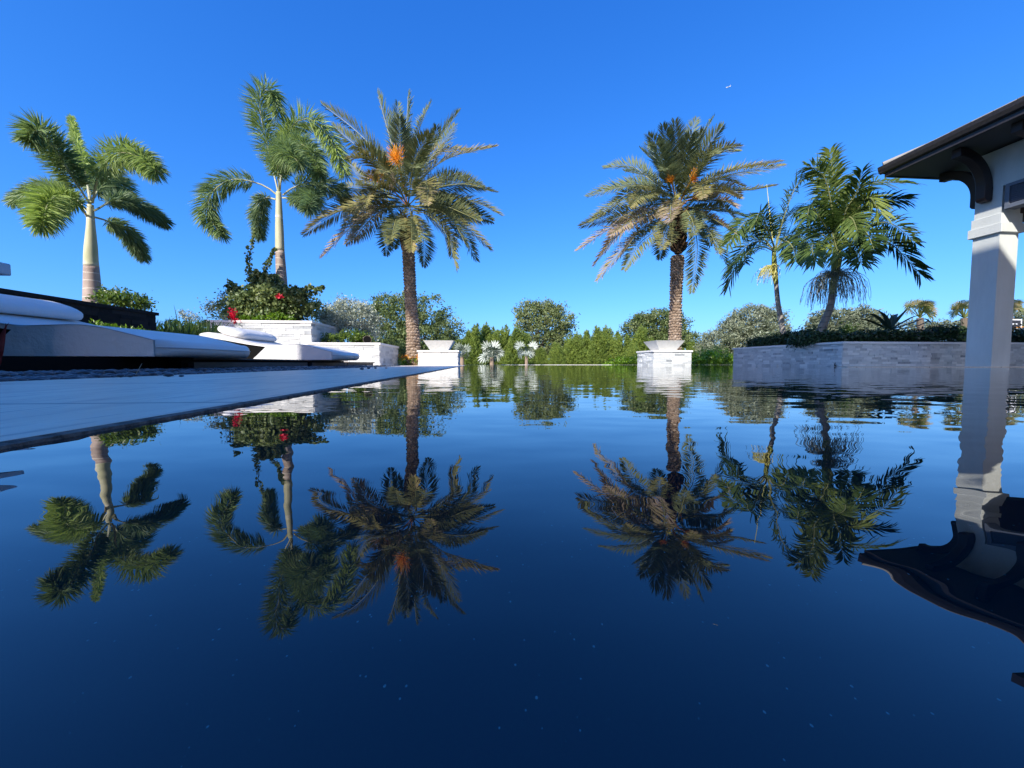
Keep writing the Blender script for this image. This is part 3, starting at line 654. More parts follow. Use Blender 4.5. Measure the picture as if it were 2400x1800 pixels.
def date_palm(name,label,Y0,ox,oy,sx,fr,trunk_px,rad,head_px,Lr,flow):
    base=P(trunk_px[0][0],trunk_px[0][1],Y0); root=empty(name); tag(root,label,'palm tree','date palms at the pool end')
    pts=[P(a,b,Y0) for a,b in trunk_px]; pts[0][2]=-.1
    date_trunk(root,pts,rad)
    hc=P(head_px[0],head_px[1],Y0); boots_head(root,hc,rad[-1]*.72,rad[-1]*.85,head_px[2])
    fr2=[]
    for (px,v,sg) in fr:
        q=np.array(px,float); j1=rng.normal(0,26,2); q2=q.copy()
        q2[1:]=q[0]+(q[1:]-q[0])*rng.uniform(.72,.9); q2[1]+=j1*.5; q2[2:]+=j1+rng.normal(0,14,(len(q)-2,2)); fr2.append(([tuple(z) for z in q2],float(np.clip(v+rng.normal(0,.1),0,1)),-sg))
    for k,(px,v,sg) in enumerate(list(fr)+fr2[::2]+fr2[1::4]):
        C=frond_curve(px,Y0+rng.normal(0,.04),Lr,sg,ox,oy,sx,flat=.75)
        roll=rng.uniform(.35,.95)*(1 if rng.random()<.5 else -1)*(1 if abs(C[-1][0]-C[0][0])>abs(C[-1][1]-C[0][1]) else .35)
        V,vs=pinnate(C,.46,88,.028,.62,.24,.06+.12*v,roll,v,jit=.09,t0=.14)
        # basal spines
        add_frond(root,C,V,vs,M['date'],.017)
    # some extra inner fronds toward and away from the viewer for depth
    for k in range(8):
        a=k*2.4+.5; el=rng.uniform(.15,1.1); hb=P(ox+head_px[3]*sx,oy+head_px[4]*sx,Y0); L_=Lr*rng.uniform(.75,.95)
        d=np.array([math.cos(a)*.55,math.sin(a),0]); d/=np.linalg.norm(d)
        pts=[hb,hb+d*L_*.33*math.cos(el)+[0,0,L_*.33*math.sin(el)],hb+d*L_*.68*math.cos(el*.5)+[0,0,L_*.6*math.sin(el)*.9],hb+d*L_*.95*math.cos(el*.3)+[0,0,L_*.6*math.sin(el)-.15*L_]]
        C=spline(pts,24); V,vs=pinnate(C,.46,80,.030,.62,.22,.15,rng.uniform(-.4,.4),rng.uniform(.1,.6),t0=.16); add_frond(root,C,V,vs,M['date'],.017)
    # orange flower sprays
    for (x,y,rx,ry,n,mt) in flow:
        c=P(ox+x*sx,oy+y*sx,Y0-.75); b0=P(ox+head_px[3]*sx,oy+head_px[4]*sx,Y0-.1); g=MB()
        s_=FPX/Y0/sx
        for k in range(n):
            d=rng.normal(size=3); d=d/np.linalg.norm(d); e=c+d*np.array([rx/s_,.15,ry/s_])*rng.uniform(.4,1)
            mid=(c+b0)/2*.35+c*.65; g.tube([mid,(c+mid)/2+rng.normal(0,.02,3),e],[.006,.005,.004],3,float(rng.random()),caps=False)
        g.tube([b0,(b0+c)/2+[0,0,.08],c],[.018,.014,.008],5,.5)
        g.build('flower_spray',mt,root)
    return root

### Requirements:
Repeat the material above word for word and skip every image in it.

### Result of the task:
Keep writing the Blender script for this image. This is part 3, starting at line 654. More parts follow. Use Blender 4.5. Measure the picture as if it were 2400x1800 pixels.
def date_palm(name,label,Y0,ox,oy,sx,fr,trunk_px,rad,head_px,Lr,flow):
    base=P(trunk_px[0][0],trunk_px[0][1],Y0); root=empty(name); tag(root,label,'palm tree','date palms at the pool end')
    pts=[P(a,b,Y0) for a,b in trunk_px]; pts[0][2]=-.1
    date_trunk(root,pts,rad)
    hc=P(head_px[0],head_px[1],Y0); boots_head(root,hc,rad[-1]*.72,rad[-1]*.85,head_px[2])
    fr2=[]
    for (px,v,sg) in fr:
        q=np.array(px,float); j1=rng.normal(0,26,2); q2=q.copy()
        q2[1:]=q[0]+(q[1:]-q[0])*rng.uniform(.72,.9); q2[1]+=j1*.5; q2[2:]+=j1+rng.normal(0,14,(len(q)-2,2)); fr2.append(([tuple(z) for z in q2],float(np.clip(v+rng.normal(0,.1),0,1)),-sg))
    for k,(px,v,sg) in enumerate(list(fr)+fr2[::2]+fr2[1::4]):
        C=frond_curve(px,Y0+rng.normal(0,.04),Lr,sg,ox,oy,sx,flat=.75)
        roll=rng.uniform(.35,.95)*(1 if rng.random()<.5 else -1)*(1 if abs(C[-1][0]-C[0][0])>abs(C[-1][1]-C[0][1]) else .35)
        V,vs=pinnate(C,.46,88,.028,.62,.24,.06+.12*v,roll,v,jit=.09,t0=.14)
        # basal spines
        add_frond(root,C,V,vs,M['date'],.017)
    # some extra inner fronds toward and away from the viewer for depth
    for k in range(8):
        a=k*2.4+.5; el=rng.uniform(.15,1.1); hb=P(ox+head_px[3]*sx,oy+head_px[4]*sx,Y0); L_=Lr*rng.uniform(.75,.95)
        d=np.array([math.cos(a)*.55,math.sin(a),0]); d/=np.linalg.norm(d)
        pts=[hb,hb+d*L_*.33*math.cos(el)+[0,0,L_*.33*math.sin(el)],hb+d*L_*.68*math.cos(el*.5)+[0,0,L_*.6*math.sin(el)*.9],hb+d*L_*.95*math.cos(el*.3)+[0,0,L_*.6*math.sin(el)-.15*L_]]
        C=spline(pts,24); V,vs=pinnate(C,.46,80,.030,.62,.22,.15,rng.uniform(-.4,.4),rng.uniform(.1,.6),t0=.16); add_frond(root,C,V,vs,M['date'],.017)
    # orange flower sprays
    for (x,y,rx,ry,n,mt) in flow:
        c=P(ox+x*sx,oy+y*sx,Y0-.75); b0=P(ox+head_px[3]*sx,oy+head_px[4]*sx,Y0-.1); g=MB()
        s_=FPX/Y0/sx
        for k in range(n):
            d=rng.normal(size=3); d=d/np.linalg.norm(d); e=c+d*np.array([rx/s_,.15,ry/s_])*rng.uniform(.4,1)
            mid=(c+b0)/2*.35+c*.65; g.tube([mid,(c+mid)/2+rng.normal(0,.02,3),e],[.006,.005,.004],3,float(rng.random()),caps=False)
        g.tube([b0,(b0+c)/2+[0,0,.08],c],[.018,.014,.008],5,.5)
        g.build('flower_spray',mt,root)
    return root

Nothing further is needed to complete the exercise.